Yes, this sounds accurate in my experience. BUT, they say…
Is the ‘deal’ between institutions and the communities they serve being renegotiated? Lindsay and Martin say it is now much easier to supervise and manage the various parts of a complex process without direct ‘institutional command’. This allows specialisation and lower costs.
Ziggy Switkowski talks about companies being ‘disintermediated‘
“gradually morphing into a network of outsourcing contracts with service-level agreements behind a branded, user-friendly interface”.
An Economist Intelligence Unit report gives some examples:
One Australian example is Airtasker – an online marketplace for people and businesses to outsource everyday tasks.
Citizens are using Avaaz, GetUp! and Purpose.com as new tools to promote change without the need to create formal institutions, hierarchies and connections.
To survive and prosper in the new world we are entering we need ‘power to the edge‘, to move away from traditional centralised command-and-control and ‘nurture the seeds of innovation and improvement that lie at the edges of organisations’. External stakeholders are a vital source of information and innovation.

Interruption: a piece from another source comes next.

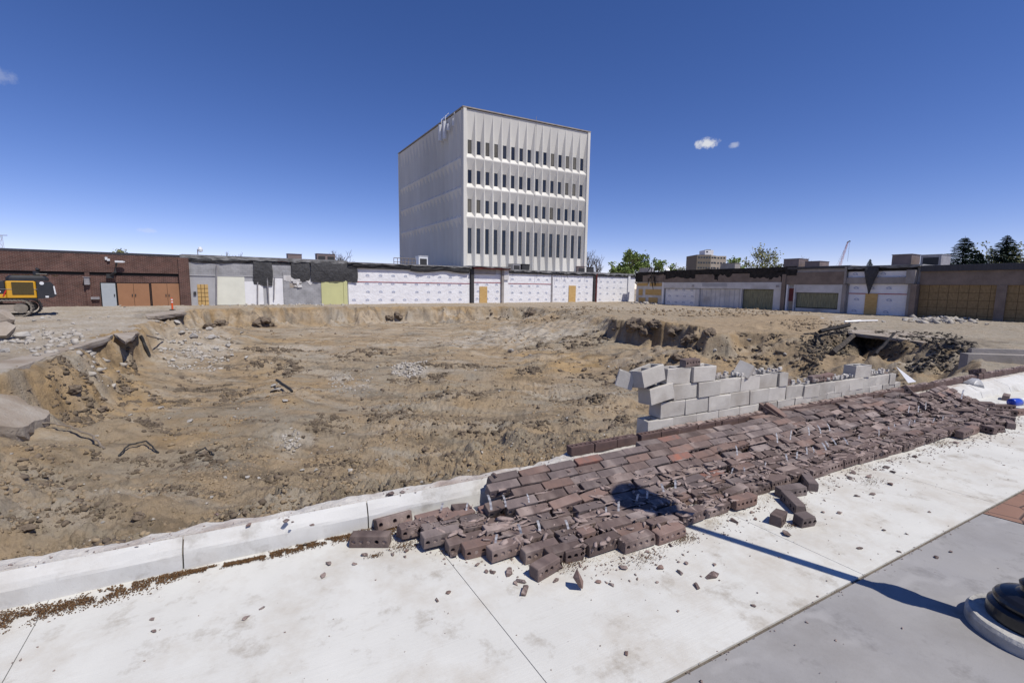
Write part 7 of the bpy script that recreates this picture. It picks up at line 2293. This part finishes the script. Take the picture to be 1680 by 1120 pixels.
mb = MB(); mb.box(20 * k_, 27 * k_, 4, 7, pz + .001, pz + .5); mb.build('roof_plant', M['duct_dark'], ap)
mwin = MB(); mwin.box(0, 1.0, -.06, -.002, 0, .9); me_w = mwin.mesh('window', M['glass'])
for r_ in range(4):
    for c_ in range(5): link('window', me_w, ap, (.7 + c_ * 1.5, 0, zt_ - 2.0 - r_ * 2.9))
    for c_ in range(2): link('window', me_w, ap, (w1_ + .5 + c_ * 1.3, .4, zt_ - 2.0 - r_ * 2.9))
    for c_ in range(4): link('window', me_w, ap, (w1_ + 8 * k_ + .6 + c_ * 1.7, 3, zt_ - 2.0 - r_ * 2.9))
# radio mast far left
ms = at_depth(2, 386, 150)
mt_ = thing('radio_mast', 'thin lattice mast over the brick building at the left edge', 'mast', (float(ms[0]), float(ms[1]), G0))
hz = float(ms[2]) - G0
mb = MB()
for q in ((-1, -1), (1, -1), (0, 1)): mb.tube([(q[0] * 1.0, q[1] * 1.0, 0), (q[0] * .25, q[1] * .25, hz)], .06, 4)
for k in range(14):
    w0, w1 = 1.0 - .75 * k / 14, 1.0 - .75 * (k + 1) / 14; s_ = 1 if k % 2 else -1
    mb.tube([(w0 * s_, -w0, hz * k / 14), (-w1 * s_, -w1, hz * (k + 1) / 14)], .04, 3)
mb.build('lattice', M['galv'], mt_)
mb = MB(); mb.tube([(-1.0, 0, hz), (2.0, 0, hz)], .10, 4); mb.build('cross_arm', M['galv'], mt_)
# white satellite dish and a far cloud bank are small marks over the corner roof
p = FR.loc(1094, 440, -6)
x, y = FR.pt(p[0], -6)
sd = thing('satellite_dish', 'small white dish on the roof left of the apartment block', 'satellite dish', (x, y, 4.1))
mb = MB(); mb.tube([(0, 0, 0), (0, 0, .7)], .05, 5); mb.build('mount', M['galv'], sd)
mb = MB(); mb.lathe([(.01, 0), (.25, .03), (.45, .12), (.45, .15), (.2, .06), (.01, .04)], 16); mb.build('dish', M['whitemetal'], sd, (0, 0, .8), (1.1, 0, .5))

Changing Shape: institutions for a digital age – Lindsay Tanner and Martin Stewart-Weeks
“In this book, we explore the different ways in which digital technologies are changing the shape of many of the core institutions of government, business, education, and civil society. We think that will help us understand better how that interaction is creating new institutional forms to improve the way we tackle the big risks and opportunities – growth, sustainability, jobs, poverty and inequality, new infrastructure, better services, and stronger governance based on rising trust and legitimacy to name just a few – that will determine how we live, and how well we live, into an uncertain and volatile future.”